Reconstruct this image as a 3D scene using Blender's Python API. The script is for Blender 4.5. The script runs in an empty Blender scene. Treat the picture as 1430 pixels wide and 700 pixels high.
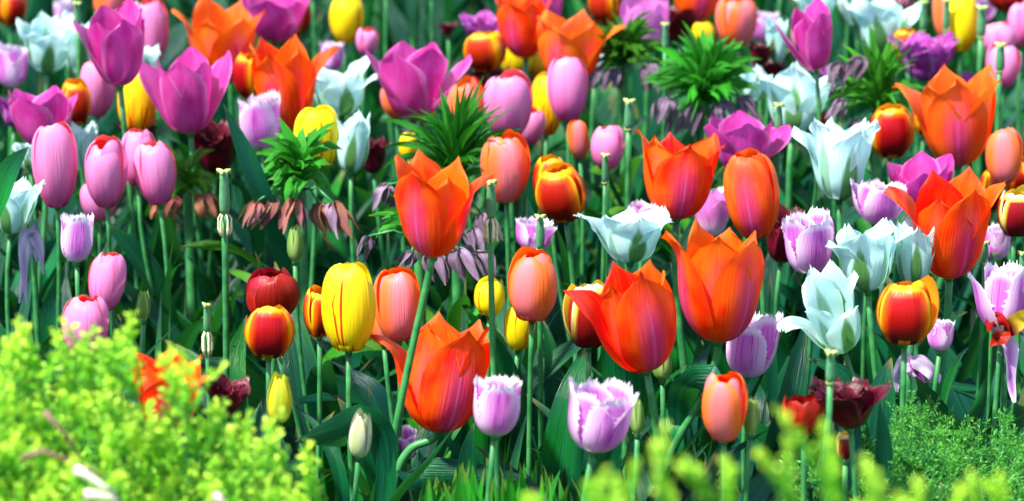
import bpy, math, random
import numpy as np
from mathutils import Vector, Matrix

random.seed(11)
rng = np.random.default_rng(7)
R = math.radians
sc = bpy.context.scene
COL = sc.collection

# ------------------------------------------------------------------ camera, sky, sun, exposure
CAM_Z, PITCH, FPX = 1.2, 15.0, 4850.0
cam = bpy.data.cameras.new('camera')
camo = bpy.data.objects.new('camera', cam)
COL.objects.link(camo)
camo.location = (0, 0, CAM_Z)
camo.rotation_euler = (R(90 - PITCH), 0, 0)
cam.sensor_width = 36
cam.lens = FPX / 1430 * 36
cam.clip_start, cam.clip_end = 0.05, 2000
cam.dof.use_dof = True
cam.dof.focus_distance = 2.75
cam.dof.aperture_fstop = 9.0
sc.camera = camo

SUN_EL, SUN_AZ = 58.0, 232.0          # azimuth clockwise from +Y: the light comes from high on the left
w = bpy.data.worlds.new('World')
sc.world = w
w.use_nodes = True
nt = w.node_tree
sky = nt.nodes.new('ShaderNodeTexSky')
sky.sky_type = 'NISHITA'
sky.sun_disc = False
sky.sun_elevation = R(SUN_EL)
sky.sun_rotation = R(SUN_AZ)
bg = nt.nodes['Background']
nt.links.new(sky.outputs[0], bg.inputs[0])
bg.inputs[1].default_value = 0.1
sl = bpy.data.lights.new('sun', 'SUN')
sl.energy = 3.6
sl.angle = R(3)
sl.color = (1.0, 0.95, 0.86)
so = bpy.data.objects.new('sun', sl)
COL.objects.link(so)
sdir = Vector((math.sin(R(SUN_AZ)) * math.cos(R(SUN_EL)), math.cos(R(SUN_AZ)) * math.cos(R(SUN_EL)), math.sin(R(SUN_EL))))
so.rotation_euler = sdir.to_track_quat('Z', 'Y').to_euler()
sc.view_settings.view_transform = 'Standard'
sc.view_settings.look = 'None'
sc.view_settings.gamma = 1
sc.view_settings.exposure = 1.68

# ------------------------------------------------------------------ pixel -> place
cp, sp = math.cos(R(PITCH)), math.sin(R(PITCH))
FWD, UP = Vector((0, cp, -sp)), Vector((0, sp, cp))
CAM = Vector((0, 0, CAM_Z))


def at(px, py, Y):
    d = FWD + Vector((1, 0, 0)) * ((px - 715) / FPX) + UP * ((350 - py) / FPX)
    return CAM + d * (Y / d.y)


def mpp(p):                            # metres per photo pixel at a place
    return (p - CAM).dot(FWD) / FPX


def plane_y(py, h):                    # how far away a point at height h shows at that photo row
    d = FWD + UP * ((350 - py) / FPX)
    return (h - CAM_Z) / d.z * d.y


# ------------------------------------------------------------------ node helpers
class NT:
    def __init__(s, name):
        s.m = bpy.data.materials.new(name)
        s.m.use_nodes = True
        s.t = s.m.node_tree
        s.t.nodes.clear()
        s.out = s.n('ShaderNodeOutputMaterial')

    def n(s, k, **kw):
        x = s.t.nodes.new(k)
        for a, b in kw.items():
            setattr(x, a, b)
        return x

    def put(s, sock, v):
        if hasattr(v, 'is_output') or isinstance(v, bpy.types.NodeSocket):
            s.t.links.new(v, sock)
        else:
            if isinstance(v, (tuple, list)) and len(v) == 3 and sock.type == 'RGBA':
                v = (*v, 1)
            sock.default_value = v

    def math(s, op, a, b=0.0, c=0.0, clamp=False):
        x = s.n('ShaderNodeMath', operation=op, use_clamp=clamp)
        s.put(x.inputs[0], a)
        s.put(x.inputs[1], b)
        s.put(x.inputs[2], c)
        return x.outputs[0]

    def sm(s, v, lo, hi, a=0.0, b=1.0):   # smooth step
        x = s.n('ShaderNodeMapRange', interpolation_type='SMOOTHSTEP')
        s.put(x.inputs[0], v)
        for i, q in enumerate((lo, hi, a, b)):
            s.put(x.inputs[i + 1], q)
        return x.outputs[0]

    def mul(s, *a):
        r = a[0]
        for b in a[1:]:
            r = s.math('MULTIPLY', r, b)
        return r

    def mix(s, f, a, b):
        x = s.n('ShaderNodeMix', data_type='RGBA')
        s.put(x.inputs[0], f)
        s.put(x.inputs[6], a)
        s.put(x.inputs[7], b)
        return x.outputs[2]

    def xyz(s, a, b, c=0.0):
        x = s.n('ShaderNodeCombineXYZ')
        for i, q in enumerate((a, b, c)):
            s.put(x.inputs[i], q)
        return x.outputs[0]

    def noise(s, vec, scale=1.0, detail=2.0):
        x = s.n('ShaderNodeTexNoise')
        s.put(x.inputs['Vector'], vec)
        x.inputs['Scale'].default_value = scale
        x.inputs['Detail'].default_value = detail
        return x.outputs[0]

    def surf(s, col, rough=0.5, trans=0.3, tcol=None, spec=0.4, height=None, bump=0.1, sheen=0.0):
        p = s.n('ShaderNodeBsdfPrincipled')
        s.put(p.inputs['Base Color'], col)
        s.put(p.inputs['Roughness'], rough)
        p.inputs['Specular IOR Level'].default_value = spec
        if sheen:
            p.inputs['Sheen Weight'].default_value = sheen
        if height is not None:
            b = s.n('ShaderNodeBump')
            b.inputs['Strength'].default_value = bump
            b.inputs['Distance'].default_value = 0.002
            s.put(b.inputs['Height'], height)
            s.t.links.new(b.outputs[0], p.inputs['Normal'])
        o = p.outputs[0]
        if trans:
            t = s.n('ShaderNodeBsdfTranslucent')
            s.put(t.inputs[0], col if tcol is None else tcol)
            mx = s.n('ShaderNodeMixShader')
            mx.inputs[0].default_value = trans
            s.t.links.new(o, mx.inputs[1])
            s.t.links.new(t.outputs[0], mx.inputs[2])
            o = mx.outputs[0]
        s.t.links.new(o, s.out.inputs[0])
        return s.m

    def petal_coords(s):
        uv = s.n('ShaderNodeUVMap')
        sep = s.n('ShaderNodeSeparateXYZ')
        s.t.links.new(uv.outputs[0], sep.inputs[0])
        s.u, s.v = sep.outputs[0], sep.outputs[1]
        s.rnd = s.n('ShaderNodeObjectInfo').outputs['Random']
        s.du = s.math('ABSOLUTE', s.math('MULTIPLY_ADD', s.u, 2.0, -1.0))
        seed = s.math('MULTIPLY', s.rnd, 57.0)
        s.vein = s.noise(s.xyz(s.math('MULTIPLY', s.u, 34.0), s.math('MULTIPLY', s.v, 1.6), seed), 1.0, 3.0)
        s.blot = s.noise(s.xyz(s.math('MULTIPLY', s.u, 3.0), s.math('MULTIPLY', s.v, 3.0), seed), 1.0, 2.0)
        s.back = s.n('ShaderNodeNewGeometry').outputs['Backfacing']


MATS = {}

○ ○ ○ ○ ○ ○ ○

THE PROBLEM: Without any pictures, reproduce the lines from the first one in the material through the line that has "COL = sc.collection", exactly as they appear.

FULL ANSWER:
Reconstruct this image as a 3D scene using Blender's Python API. The script is for Blender 4.5. The script runs in an empty Blender scene. Treat the picture as 1430 pixels wide and 700 pixels high.
import bpy, math, random
import numpy as np
from mathutils import Vector, Matrix

random.seed(11)
rng = np.random.default_rng(7)
R = math.radians
sc = bpy.context.scene
COL = sc.collection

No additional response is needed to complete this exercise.